Professeur de Science politique à l’Université du Burundi, Denis Banshimiyubusa s’intéresse aux processus de démocratisation. Il s’est confié à Iwacu pour faire le point sur le déroulement des séances plénières à l’Assemblée nationale du Burundi.
« Ces problèmes de dysfonctionnements, notamment de manque de considération envers le parlementaire, s’expliquent par la place négligeable que l’on accorde à l’institution parlementaire dans l’architecture institutionnelle burundaise. », analyse Denis Banshimiyubusa.

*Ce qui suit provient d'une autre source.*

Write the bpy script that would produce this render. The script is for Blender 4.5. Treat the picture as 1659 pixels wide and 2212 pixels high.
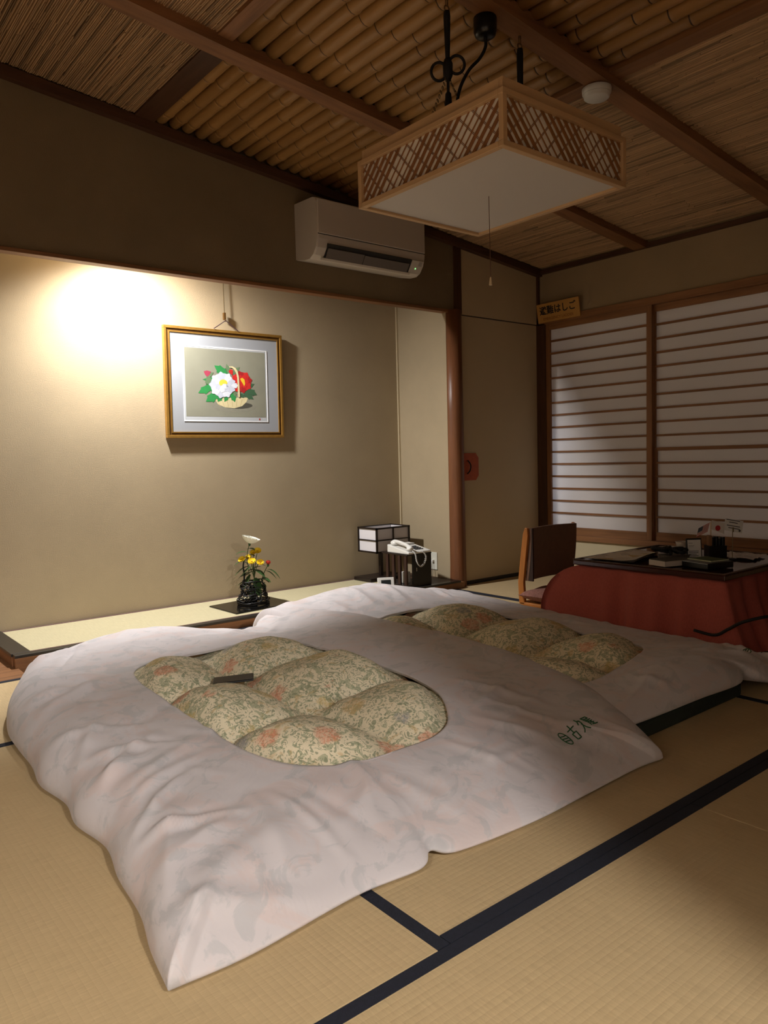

Pour ce professeur de science politique, refuser la parole à un parlementaire ou tout simplement lui couper le micro en pleine séance de la plénière est un sacrilège. C’est l’empêcher carrément d’accomplir sa mission première : celle de « parlementer », débattre pour défendre les intérêts de la nation. « Oser faire cela, c’est faire preuve de la méconnaissance de la raison d’être de cette institution, du pourquoi l’on est là, car si le parlement est connu comme étant une institution législative, elle n’est pas moins délibérative, surtout en matière du vote des lois. »
Il fait savoir que dans de véritables démocraties modernes contemporaines dites « démocraties représentatives », le parlement est une institution prestigieuse en ce sens qu’il est le véritable siège du pouvoir du peuple. Mais en Afrique comme ici au Burundi, c’est une institution de seconde zone dont les membres doivent se soumettre aux détenteurs du pouvoir exécutif, principalement le président de la République. « A cela viennent s’ajouter les velléités monopartisanes qui font qu’un seul parti (au pouvoir) veut imposer sa loi à tout le reste, y compris au parlement. »
Dans ces conditions où les parlementaires sont déconsidérés dans leurs missions, observe cet enseignant d’université, ils ne peuvent pas remplir convenablement leur rôle de contrôle de l’action gouvernementale via les questions orales adressées aux membres du gouvernement, à travers les commissions d’enquête parlementaires ou même les motions de censure. D’ailleurs, poursuit-il, il en est de même pour l’analyse, les amendements et l’adoption des projets de loi en provenance du gouvernement.
Trompe-l’œil constitutionnel
D’après toujours ce politologue, il y a certes une séparation des pouvoirs au Burundi selon la Constitution de la République du Burundi de juin 2018 : les 3 types de pouvoirs, à savoir le pouvoir législatif, le pouvoir judiciaire ou mieux « pouvoir juridictionnel » ainsi que le pouvoir exécutif ou mieux « pouvoir gouvernemental ». Mais le pouvoir gouvernemental a tendance à vouloir écraser les deux autres. « Les deux assemblées du parlement se révèlent ainsi être comme des caisses de résonance de l’exécutif. La nullité du mandat impératif proclamé par la Constitution, article 154, n’est qu’une théorie. »
Mais là encore, fait-il remarquer, il faudrait souligner que dans l’entendement de Montesquieu, le concepteur de cette théorie des libertés politiques, la séparation ne signifie pas ignorance entre les 3 institutions. « Les 3 institutions politiques ne doivent pas s’ignorer mutuellement, elles doivent dialoguer. »
Denis Banshimiyubusa voit qu’il faut remettre le pouvoir aux mains du peuple car, c’est de cela dont il s’agit lorsqu’on parle de démocratie. Pour y arriver, avance-t-il, trois solutions sont possibles : d’abord, il faudrait reconnaître au parlement sa vraie place et son pouvoir réel dans la hiérarchie institutionnelle burundaise. Deuxièmement, il faut supprimer ce mandat impératif déguisé introduit dans le code électoral depuis 2009, c’est-à-dire, ces dispositions selon lesquelles lorsque le parlementaire quitte son parti, il doit perdre obligatoirement son siège. « A part que c’est inconstitutionnel, cela prive également à ces élus le droit de s’exprimer librement dans leurs assemblées respectives. » Enfin, il faut penser à introduire au Burundi la catégorie de ce qu’on appelle « les assistants parlementaires » pour aider les députés et sénateurs dans leurs missions respectives.